University of Minnesota
University Relations
Our Brand: How to Convey It

Our Brand: How to Convey It.


Web Templates

General coding guidelines

The University of Minnesota web template HTML validates using XHTML 1.0 transitional. The XHTML and CSS coding follows standards developed by the W3C and University policy such as Accessibility of Information Technology.

XHTML tools

Conversion from HTML to XHTML is easier using tools such as the following:

  • Dreamweaver—a free XHTML conversion extension can be downloaded to make the conversion. The latest version of Dreamweaver has this built in, too. Under File > Convert, you can find a variety of conversion options including XHTML 1.0 Transitional.
  • BBEdit
  • TextMate

Semantic markup

Semantic markup is HTML that describes the content, rather than the manner, in which the content is presented. It allows the meaning to be delivered to users regardless of the browser they use, so that content can be provided to the widest possible audience. The BBC's Standards and Guidelines can be helpful in setting up guidelines for your unit.

Writing semantic code includes everything from using heading tags properly to naming CSS styles based on content description. For example, instead of naming a style "red_box," use a name that describes what that red box is used for, like "callout."

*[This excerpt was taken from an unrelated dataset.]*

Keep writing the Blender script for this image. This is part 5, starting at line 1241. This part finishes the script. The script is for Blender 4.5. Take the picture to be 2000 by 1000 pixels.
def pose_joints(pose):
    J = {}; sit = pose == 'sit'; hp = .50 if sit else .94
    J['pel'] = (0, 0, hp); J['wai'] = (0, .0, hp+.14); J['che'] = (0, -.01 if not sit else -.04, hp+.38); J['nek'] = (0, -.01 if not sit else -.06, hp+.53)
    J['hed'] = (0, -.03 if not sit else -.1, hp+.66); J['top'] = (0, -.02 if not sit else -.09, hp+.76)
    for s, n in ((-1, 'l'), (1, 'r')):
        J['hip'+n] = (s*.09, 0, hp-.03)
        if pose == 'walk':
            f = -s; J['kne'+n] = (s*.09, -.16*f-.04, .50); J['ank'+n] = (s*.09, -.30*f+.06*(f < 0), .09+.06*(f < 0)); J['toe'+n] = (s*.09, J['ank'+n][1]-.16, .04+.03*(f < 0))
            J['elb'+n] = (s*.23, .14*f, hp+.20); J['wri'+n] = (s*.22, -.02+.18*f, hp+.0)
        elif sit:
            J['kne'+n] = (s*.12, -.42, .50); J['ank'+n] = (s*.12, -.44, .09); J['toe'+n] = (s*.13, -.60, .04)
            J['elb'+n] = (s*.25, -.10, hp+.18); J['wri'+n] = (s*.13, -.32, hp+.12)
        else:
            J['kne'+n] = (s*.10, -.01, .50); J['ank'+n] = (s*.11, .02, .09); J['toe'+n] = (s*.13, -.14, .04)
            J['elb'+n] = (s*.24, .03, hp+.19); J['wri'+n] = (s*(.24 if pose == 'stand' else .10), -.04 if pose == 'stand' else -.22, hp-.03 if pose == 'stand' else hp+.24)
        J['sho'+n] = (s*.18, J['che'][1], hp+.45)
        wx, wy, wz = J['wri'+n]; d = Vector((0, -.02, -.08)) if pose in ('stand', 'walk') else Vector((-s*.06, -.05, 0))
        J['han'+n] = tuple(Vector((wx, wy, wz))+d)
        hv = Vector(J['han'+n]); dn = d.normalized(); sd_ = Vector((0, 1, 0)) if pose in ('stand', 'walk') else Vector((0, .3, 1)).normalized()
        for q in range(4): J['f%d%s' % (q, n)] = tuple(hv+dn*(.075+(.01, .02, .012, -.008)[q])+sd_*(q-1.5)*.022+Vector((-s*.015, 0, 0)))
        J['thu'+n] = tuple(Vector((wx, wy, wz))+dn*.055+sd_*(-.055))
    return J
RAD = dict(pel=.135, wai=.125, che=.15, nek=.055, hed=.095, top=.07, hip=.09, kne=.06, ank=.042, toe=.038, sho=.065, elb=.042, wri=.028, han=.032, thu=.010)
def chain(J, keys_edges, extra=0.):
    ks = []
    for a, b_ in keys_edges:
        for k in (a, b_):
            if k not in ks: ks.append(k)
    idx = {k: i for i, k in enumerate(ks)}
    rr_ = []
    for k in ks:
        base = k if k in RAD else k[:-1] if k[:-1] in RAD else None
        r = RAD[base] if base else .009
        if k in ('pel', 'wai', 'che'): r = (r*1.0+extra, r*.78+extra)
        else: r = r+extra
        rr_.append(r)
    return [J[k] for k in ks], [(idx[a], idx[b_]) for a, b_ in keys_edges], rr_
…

To continue to use good semantic markup, consider a tool like the Web Standards Advisor (this is not an endorsement). Another free tool is W3C's Semantic Data Extractor. It allows you to view an outline of your page based on your heading tags.

Page titles

Page titles are used to name the browser window. They also display as the link to your pages in search results. Page titles should clearly refer to the content on the page. Each page should have a unique title. The templates use the following convention (with modifications based on unit structure): "Page Name : Unit Name : University of Minnesota." The period is included to indicate to a screen reader the end of a phrase.

Accessibility note: The page title is the first thing a screen reader user hears when they come to your site. Make sure your pages have unique titles.

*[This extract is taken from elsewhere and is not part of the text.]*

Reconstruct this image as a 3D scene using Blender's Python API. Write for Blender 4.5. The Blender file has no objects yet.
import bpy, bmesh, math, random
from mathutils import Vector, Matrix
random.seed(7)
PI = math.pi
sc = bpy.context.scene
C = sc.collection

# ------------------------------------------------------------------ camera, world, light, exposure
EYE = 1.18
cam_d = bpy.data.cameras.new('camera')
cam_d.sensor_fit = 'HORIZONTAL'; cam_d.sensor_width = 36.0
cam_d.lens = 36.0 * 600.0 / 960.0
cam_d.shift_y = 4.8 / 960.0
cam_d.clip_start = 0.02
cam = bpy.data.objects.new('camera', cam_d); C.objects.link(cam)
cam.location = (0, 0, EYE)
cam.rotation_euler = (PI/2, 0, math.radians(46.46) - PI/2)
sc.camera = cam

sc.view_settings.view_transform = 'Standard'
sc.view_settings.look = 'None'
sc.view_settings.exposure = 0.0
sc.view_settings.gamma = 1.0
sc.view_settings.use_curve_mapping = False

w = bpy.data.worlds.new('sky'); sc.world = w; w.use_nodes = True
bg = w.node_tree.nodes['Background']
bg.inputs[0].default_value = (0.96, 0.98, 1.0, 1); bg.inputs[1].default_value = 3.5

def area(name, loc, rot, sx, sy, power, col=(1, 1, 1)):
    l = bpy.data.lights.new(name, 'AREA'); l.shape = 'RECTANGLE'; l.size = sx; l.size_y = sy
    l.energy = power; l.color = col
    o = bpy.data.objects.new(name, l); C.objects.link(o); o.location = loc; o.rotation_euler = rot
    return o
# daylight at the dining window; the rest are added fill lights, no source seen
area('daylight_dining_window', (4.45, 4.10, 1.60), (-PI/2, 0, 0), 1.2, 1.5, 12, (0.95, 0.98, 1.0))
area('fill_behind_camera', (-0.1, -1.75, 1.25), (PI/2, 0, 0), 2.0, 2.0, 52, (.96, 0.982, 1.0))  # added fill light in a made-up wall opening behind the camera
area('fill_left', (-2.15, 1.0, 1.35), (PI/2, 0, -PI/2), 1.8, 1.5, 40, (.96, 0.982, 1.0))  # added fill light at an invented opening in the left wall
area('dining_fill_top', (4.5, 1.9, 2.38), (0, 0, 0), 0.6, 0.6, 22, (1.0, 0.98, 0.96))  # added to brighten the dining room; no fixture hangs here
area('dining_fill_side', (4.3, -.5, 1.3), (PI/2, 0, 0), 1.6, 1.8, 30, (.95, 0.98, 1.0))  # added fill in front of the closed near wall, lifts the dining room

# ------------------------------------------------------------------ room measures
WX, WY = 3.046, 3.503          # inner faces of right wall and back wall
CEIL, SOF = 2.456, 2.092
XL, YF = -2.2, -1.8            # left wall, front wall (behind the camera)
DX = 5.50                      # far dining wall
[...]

Metadata is used to describe the information on your site. It should capture the who, what, when, where, why, and how of your data to enable search engines.

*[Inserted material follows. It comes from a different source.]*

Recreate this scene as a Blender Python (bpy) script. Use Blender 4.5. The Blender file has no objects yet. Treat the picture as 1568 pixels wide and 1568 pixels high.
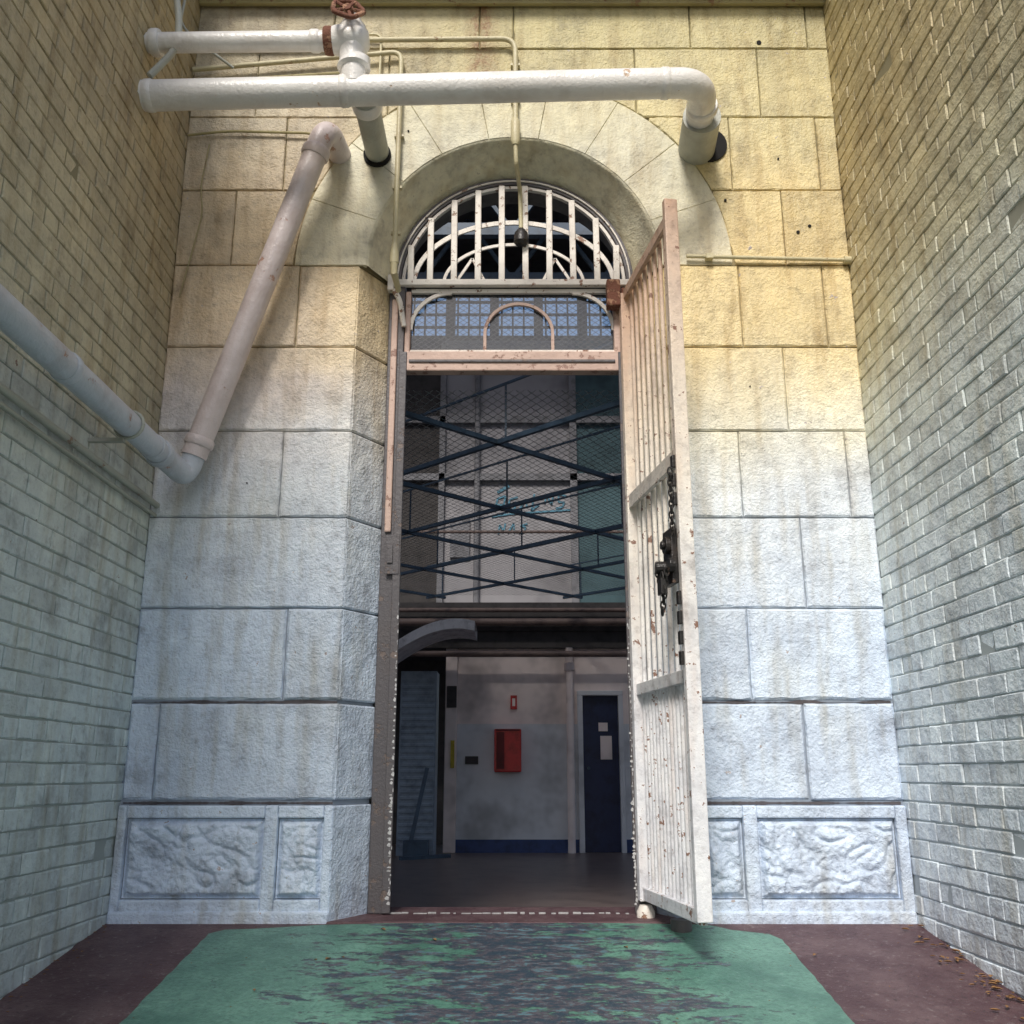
import bpy, bmesh, math, random
from mathutils import Vector, Matrix, noise
random.seed(7)
R_=math.radians
scene=bpy.context.scene
scene.view_settings.view_transform='Standard'
try: scene.view_settings.look='None'
except: pass
scene.view_settings.exposure=0

# ------------------------------------------------------------ helpers
def link(ob,parent=None):
    scene.collection.objects.link(ob)
    if parent: ob.parent=parent
    return ob
def empty(name,loc=(0,0,0),rotz=0):
    e=bpy.data.objects.new(name,None); e.location=loc; e.rotation_euler=(0,0,rotz)
    e.empty_display_size=.1
    return link(e)
def mesh_ob(name,verts,faces,mat,parent=None,smooth=False):
    m=bpy.data.meshes.new(name); m.from_pydata([tuple(v) for v in verts],[],faces); m.update()
    if mat: m.materials.append(mat)
    if smooth: m.polygons.foreach_set('use_smooth',[True]*len(m.polygons))
    return link(bpy.data.objects.new(name,m),parent)
class MB:
    def __init__(s): s.v=[]; s.f=[]
    def add(s,vs,fs):
        o=len(s.v); s.v+= [tuple(v) for v in vs]; s.f+=[tuple(i+o for i in f) for f in fs]
    def box(s,x0,x1,y0,y1,z0,z1):
        s.add([(x0,y0,z0),(x1,y0,z0),(x1,y1,z0),(x0,y1,z0),(x0,y0,z1),(x1,y0,z1),(x1,y1,z1),(x0,y1,z1)],
              [(0,3,2,1),(4,5,6,7),(0,1,5,4),(1,2,6,5),(2,3,7,6),(3,0,4,7)])
    def beam(s,p0,p1,w,h,up=(0,0,1)):
        p0=Vector(p0);p1=Vector(p1); d=(p1-p0).normalized(); u=Vector(up)
        if abs(d.dot(u))>.95: u=Vector((0,1,0))
        a=d.cross(u).normalized()*w/2; b=a.cross(d).normalized()*h/2
        vs=[p0-a-b,p0+a-b,p0+a+b,p0-a+b,p1-a-b,p1+a-b,p1+a+b,p1-a+b]
        s.add(vs,[(0,3,2,1),(4,5,6,7),(0,1,5,4),(1,2,6,5),(2,3,7,6),(3,0,4,7)])
    def tube(s,pts,r,n=16,caps=True,wob=0):
        pts=[Vector(p) for p in pts]
        rr=r if isinstance(r,(list,tuple)) else [r]*len(pts)
        t=(pts[1]-pts[0]).normalized(); u=Vector((0,0,1)) if abs(t.z)<.9 else Vector((1,0,0))
        nrm=t.cross(u).normalized(); rings=[]
        for i,p in enumerate(pts):
            if i==0: tt=(pts[1]-pts[0])
            elif i==len(pts)-1: tt=(pts[-1]-pts[-2])
            else: tt=(pts[i+1]-p).normalized()+(p-pts[i-1]).normalized()
            tt=tt.normalized(); nrm=(nrm-tt*nrm.dot(tt)).normalized(); b=tt.cross(nrm)
            ring=[]
            for k in range(n):
                a=2*math.pi*k/n
                q=p+(nrm*math.cos(a)+b*math.sin(a))*rr[i]
                if wob: q=q+Vector(noise.noise_vector(q*9))*wob
                ring.append(q)
            rings.append(ring)
        vs=[q for ring in rings for q in ring]; fs=[]
        for i in range(len(pts)-1):
            for k in range(n):
                fs.append((i*n+k,i*n+(k+1)%n,(i+1)*n+(k+1)%n,(i+1)*n+k))
        if caps:
            fs.append(tuple(range(n-1,-1,-1))); fs.append(tuple((len(pts)-1)*n+k for k in range(n)))
        s.add(vs,fs)
    def ob(s,name,mat,parent=None,bevel=0,smooth=False,seg=2,merge=False):
        o=mesh_ob(name,s.v,s.f,mat,parent,smooth)
        bm=bmesh.new(); bm.from_mesh(o.data)
        if merge: bmesh.ops.remove_doubles(bm,verts=bm.verts,dist=.0004)
        bmesh.ops.recalc_face_normals(bm,faces=bm.faces); bm.to_mesh(o.data); bm.free()
        if bevel:
            m=o.modifiers.new('b','BEVEL'); m.width=bevel; m.segments=seg; m.limit_method='ANGLE'; m.angle_limit=R_(40)
        if smooth:
            m=o.modifiers.new('w','EDGE_SPLIT'); m.split_angle=R_(40)
        return o
def fillet(pts,rad,n=8,step=None):
    pts=[Vector(p) for p in pts]; out=[pts[0]]
    for i in range(1,len(pts)-1):
        a=(pts[i-1]-pts[i]); b=(pts[i+1]-pts[i]); r=min(rad,a.length*.49,b.length*.49)
        A=pts[i]+a.normalized()*r; B=pts[i]+b.normalized()*r
        for k in range(n+1):
            t=k/n; out.append(A*(1-t)**2+pts[i]*2*t*(1-t)+B*t*t)
    out.append(pts[-1])
    if step:
        o2=[out[0]]
        for q in out[1:]:
            L=(q-o2[-1]).length; p=o2[-1]; m=max(1,int(L/step))
            for k in range(1,m+1): o2.append(p.lerp(q,k/m))
        out=o2
    return out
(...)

Below are the current metadata attributes included in the template coding. More information about standardized metadata is available from the Dublin Core Metadata Initiative, with specific metadata descriptions available at Dublin Core Metadata Terms.

  • "author"—designates the author, typically the University unit publishing the site.
  • "content-type"—indicates the type of data sent to the browser. It is used by browsers to know what to do with the data that they receive.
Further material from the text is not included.